»»

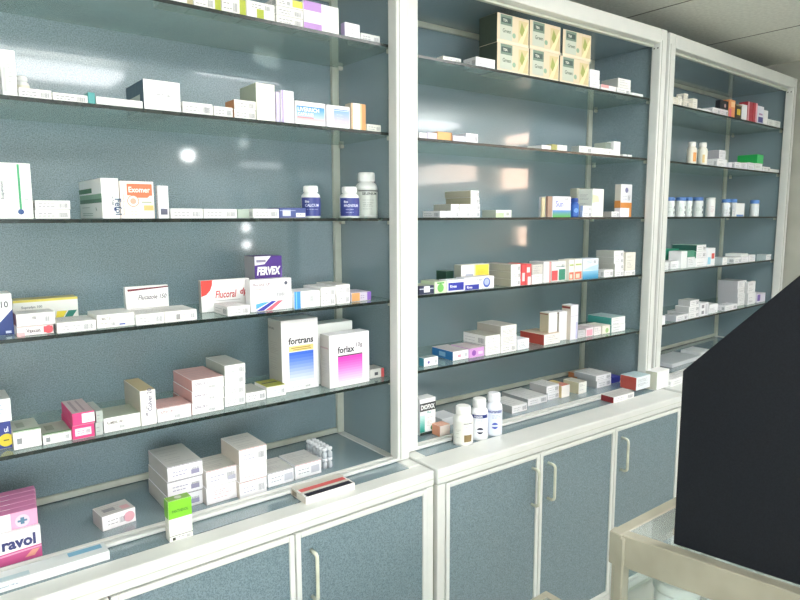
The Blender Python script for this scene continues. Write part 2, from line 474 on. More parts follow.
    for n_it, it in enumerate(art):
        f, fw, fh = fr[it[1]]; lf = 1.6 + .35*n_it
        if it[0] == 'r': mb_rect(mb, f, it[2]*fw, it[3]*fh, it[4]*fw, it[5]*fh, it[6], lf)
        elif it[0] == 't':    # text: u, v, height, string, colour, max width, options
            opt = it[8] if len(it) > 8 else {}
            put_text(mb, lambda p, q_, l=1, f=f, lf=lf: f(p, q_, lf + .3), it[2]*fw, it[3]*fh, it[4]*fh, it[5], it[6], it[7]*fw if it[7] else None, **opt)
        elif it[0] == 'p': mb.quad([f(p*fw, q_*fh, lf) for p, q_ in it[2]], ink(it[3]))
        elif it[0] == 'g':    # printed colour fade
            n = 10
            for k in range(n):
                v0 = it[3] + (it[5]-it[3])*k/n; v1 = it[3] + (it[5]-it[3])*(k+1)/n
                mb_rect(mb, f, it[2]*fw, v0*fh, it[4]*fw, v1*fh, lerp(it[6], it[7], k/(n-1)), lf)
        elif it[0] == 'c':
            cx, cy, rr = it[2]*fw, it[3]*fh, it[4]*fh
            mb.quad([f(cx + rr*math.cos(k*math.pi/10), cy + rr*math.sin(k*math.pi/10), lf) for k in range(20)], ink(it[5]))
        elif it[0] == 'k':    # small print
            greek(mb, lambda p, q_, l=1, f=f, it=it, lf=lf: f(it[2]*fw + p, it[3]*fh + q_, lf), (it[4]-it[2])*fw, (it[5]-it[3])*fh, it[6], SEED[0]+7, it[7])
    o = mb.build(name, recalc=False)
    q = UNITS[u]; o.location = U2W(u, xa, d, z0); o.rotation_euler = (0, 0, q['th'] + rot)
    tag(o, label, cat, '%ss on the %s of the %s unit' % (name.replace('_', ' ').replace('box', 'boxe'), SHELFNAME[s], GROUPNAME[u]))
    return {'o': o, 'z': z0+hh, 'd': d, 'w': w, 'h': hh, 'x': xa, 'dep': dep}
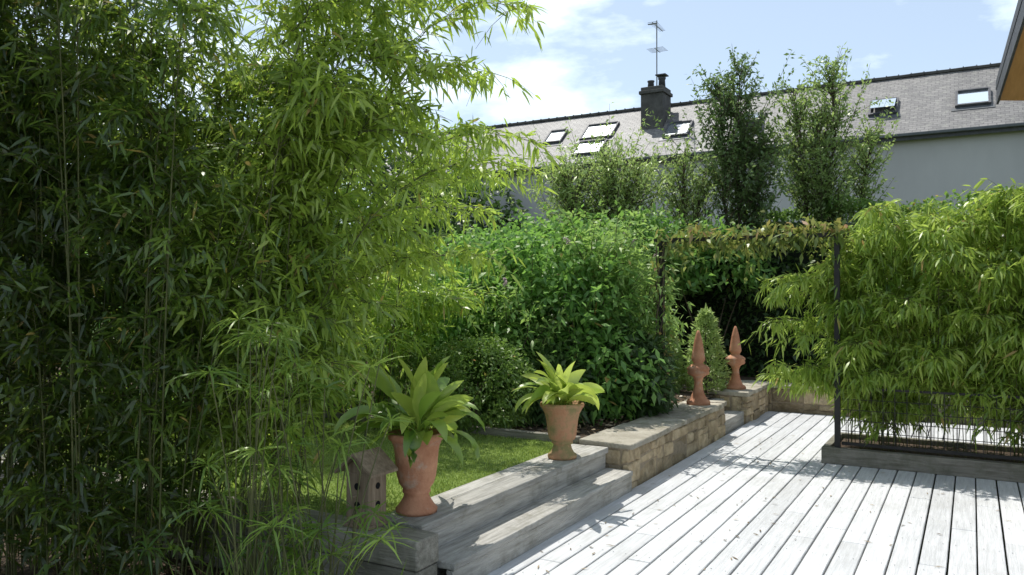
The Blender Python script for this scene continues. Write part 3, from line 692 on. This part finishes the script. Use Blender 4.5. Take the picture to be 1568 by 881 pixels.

««

◆ The problem ◆
Excluding the pictures, reproduce every entry exactly as given.

◆ Task response ◆
The Blender Python script for this scene continues. Write part 2, from line 474 on. More parts follow.
    for n_it, it in enumerate(art):
        f, fw, fh = fr[it[1]]; lf = 1.6 + .35*n_it
        if it[0] == 'r': mb_rect(mb, f, it[2]*fw, it[3]*fh, it[4]*fw, it[5]*fh, it[6], lf)
        elif it[0] == 't':    # text: u, v, height, string, colour, max width, options
            opt = it[8] if len(it) > 8 else {}
            put_text(mb, lambda p, q_, l=1, f=f, lf=lf: f(p, q_, lf + .3), it[2]*fw, it[3]*fh, it[4]*fh, it[5], it[6], it[7]*fw if it[7] else None, **opt)
        elif it[0] == 'p': mb.quad([f(p*fw, q_*fh, lf) for p, q_ in it[2]], ink(it[3]))
        elif it[0] == 'g':    # printed colour fade
            n = 10
            for k in range(n):
                v0 = it[3] + (it[5]-it[3])*k/n; v1 = it[3] + (it[5]-it[3])*(k+1)/n
                mb_rect(mb, f, it[2]*fw, v0*fh, it[4]*fw, v1*fh, lerp(it[6], it[7], k/(n-1)), lf)
        elif it[0] == 'c':
            cx, cy, rr = it[2]*fw, it[3]*fh, it[4]*fh
            mb.quad([f(cx + rr*math.cos(k*math.pi/10), cy + rr*math.sin(k*math.pi/10), lf) for k in range(20)], ink(it[5]))
        elif it[0] == 'k':    # small print
            greek(mb, lambda p, q_, l=1, f=f, it=it, lf=lf: f(it[2]*fw + p, it[3]*fh + q_, lf), (it[4]-it[2])*fw, (it[5]-it[3])*fh, it[6], SEED[0]+7, it[7])
    o = mb.build(name, recalc=False)
    q = UNITS[u]; o.location = U2W(u, xa, d, z0); o.rotation_euler = (0, 0, q['th'] + rot)
    tag(o, label, cat, '%ss on the %s of the %s unit' % (name.replace('_', ' ').replace('box', 'boxe'), SHELFNAME[s], GROUPNAME[u]))
    return {'o': o, 'z': z0+hh, 'd': d, 'w': w, 'h': hh, 'x': xa, 'dep': dep}
The Blender Python script for this scene continues. Write part 3, from line 692 on. This part finishes the script. Use Blender 4.5. Take the picture to be 1568 by 881 pixels.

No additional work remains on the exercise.